◆ Raw data

================

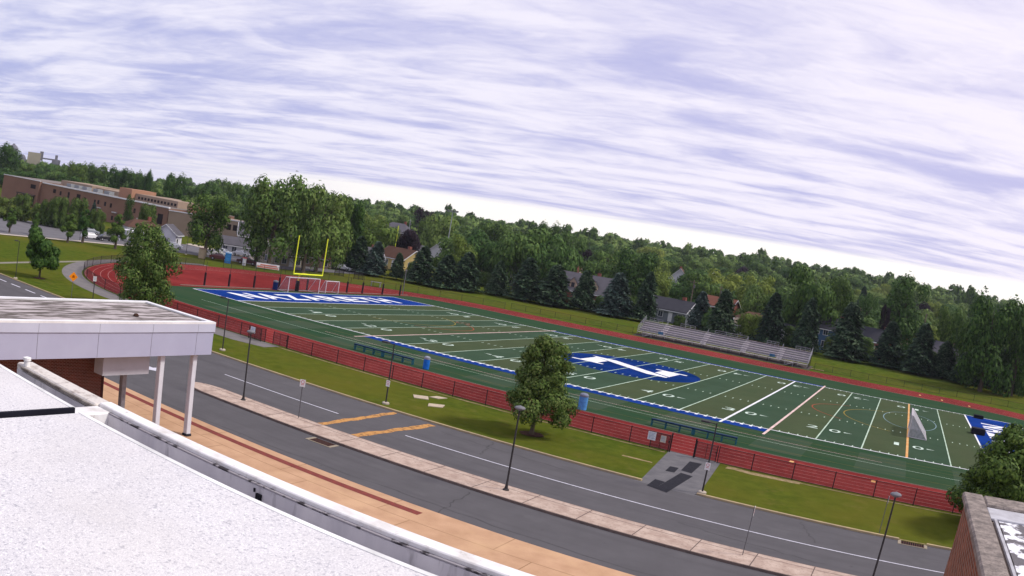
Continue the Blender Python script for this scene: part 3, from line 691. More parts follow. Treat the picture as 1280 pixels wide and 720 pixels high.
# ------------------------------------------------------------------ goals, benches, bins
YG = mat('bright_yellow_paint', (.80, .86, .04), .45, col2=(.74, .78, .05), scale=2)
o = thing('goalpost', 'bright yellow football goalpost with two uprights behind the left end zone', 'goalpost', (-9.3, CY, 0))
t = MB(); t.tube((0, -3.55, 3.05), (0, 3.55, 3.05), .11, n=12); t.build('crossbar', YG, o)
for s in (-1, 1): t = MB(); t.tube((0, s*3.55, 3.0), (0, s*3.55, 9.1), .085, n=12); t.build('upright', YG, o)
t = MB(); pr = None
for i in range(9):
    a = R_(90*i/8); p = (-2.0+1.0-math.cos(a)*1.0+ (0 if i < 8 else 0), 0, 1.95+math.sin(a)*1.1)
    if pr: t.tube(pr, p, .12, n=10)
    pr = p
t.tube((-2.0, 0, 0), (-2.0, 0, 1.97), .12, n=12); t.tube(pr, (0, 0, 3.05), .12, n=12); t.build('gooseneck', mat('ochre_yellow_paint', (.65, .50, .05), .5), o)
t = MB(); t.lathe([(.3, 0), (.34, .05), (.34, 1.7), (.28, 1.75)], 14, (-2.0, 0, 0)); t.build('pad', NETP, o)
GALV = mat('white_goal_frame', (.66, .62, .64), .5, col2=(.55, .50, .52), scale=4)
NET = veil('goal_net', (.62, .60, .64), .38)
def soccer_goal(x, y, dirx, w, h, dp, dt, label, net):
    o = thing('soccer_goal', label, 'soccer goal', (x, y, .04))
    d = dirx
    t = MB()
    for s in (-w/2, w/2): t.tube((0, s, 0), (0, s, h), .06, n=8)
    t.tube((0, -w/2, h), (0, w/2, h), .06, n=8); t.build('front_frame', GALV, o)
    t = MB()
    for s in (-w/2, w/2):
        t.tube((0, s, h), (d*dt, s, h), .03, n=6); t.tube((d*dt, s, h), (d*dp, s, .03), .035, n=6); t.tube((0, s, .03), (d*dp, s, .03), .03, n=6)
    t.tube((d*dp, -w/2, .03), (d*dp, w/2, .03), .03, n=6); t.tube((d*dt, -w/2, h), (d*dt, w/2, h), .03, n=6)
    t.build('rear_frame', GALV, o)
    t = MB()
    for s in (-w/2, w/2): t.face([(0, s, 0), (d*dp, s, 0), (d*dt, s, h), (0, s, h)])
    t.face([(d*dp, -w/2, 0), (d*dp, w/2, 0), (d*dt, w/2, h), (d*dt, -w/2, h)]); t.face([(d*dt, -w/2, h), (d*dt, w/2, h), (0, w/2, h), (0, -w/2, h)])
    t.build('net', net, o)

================

Strip out the pictures and quote the remaining data word for word.

◆ Solution to this exercise
Continue the Blender Python script for this scene: part 3, from line 691. More parts follow. Treat the picture as 1280 pixels wide and 720 pixels high.
# ------------------------------------------------------------------ goals, benches, bins
YG = mat('bright_yellow_paint', (.80, .86, .04), .45, col2=(.74, .78, .05), scale=2)
o = thing('goalpost', 'bright yellow football goalpost with two uprights behind the left end zone', 'goalpost', (-9.3, CY, 0))
t = MB(); t.tube((0, -3.55, 3.05), (0, 3.55, 3.05), .11, n=12); t.build('crossbar', YG, o)
for s in (-1, 1): t = MB(); t.tube((0, s*3.55, 3.0), (0, s*3.55, 9.1), .085, n=12); t.build('upright', YG, o)
t = MB(); pr = None
for i in range(9):
    a = R_(90*i/8); p = (-2.0+1.0-math.cos(a)*1.0+ (0 if i < 8 else 0), 0, 1.95+math.sin(a)*1.1)
    if pr: t.tube(pr, p, .12, n=10)
    pr = p
t.tube((-2.0, 0, 0), (-2.0, 0, 1.97), .12, n=12); t.tube(pr, (0, 0, 3.05), .12, n=12); t.build('gooseneck', mat('ochre_yellow_paint', (.65, .50, .05), .5), o)
t = MB(); t.lathe([(.3, 0), (.34, .05), (.34, 1.7), (.28, 1.75)], 14, (-2.0, 0, 0)); t.build('pad', NETP, o)
GALV = mat('white_goal_frame', (.66, .62, .64), .5, col2=(.55, .50, .52), scale=4)
NET = veil('goal_net', (.62, .60, .64), .38)
def soccer_goal(x, y, dirx, w, h, dp, dt, label, net):
    o = thing('soccer_goal', label, 'soccer goal', (x, y, .04))
    d = dirx
    t = MB()
    for s in (-w/2, w/2): t.tube((0, s, 0), (0, s, h), .06, n=8)
    t.tube((0, -w/2, h), (0, w/2, h), .06, n=8); t.build('front_frame', GALV, o)
    t = MB()
    for s in (-w/2, w/2):
        t.tube((0, s, h), (d*dt, s, h), .03, n=6); t.tube((d*dt, s, h), (d*dp, s, .03), .035, n=6); t.tube((0, s, .03), (d*dp, s, .03), .03, n=6)
    t.tube((d*dp, -w/2, .03), (d*dp, w/2, .03), .03, n=6); t.tube((d*dt, -w/2, h), (d*dt, w/2, h), .03, n=6)
    t.build('rear_frame', GALV, o)
    t = MB()
    for s in (-w/2, w/2): t.face([(0, s, 0), (d*dp, s, 0), (d*dt, s, h), (0, s, h)])
    t.face([(d*dp, -w/2, 0), (d*dp, w/2, 0), (d*dt, w/2, h), (d*dt, -w/2, h)]); t.face([(d*dt, -w/2, h), (d*dt, w/2, h), (0, w/2, h), (0, -w/2, h)])
    t.build('net', net, o)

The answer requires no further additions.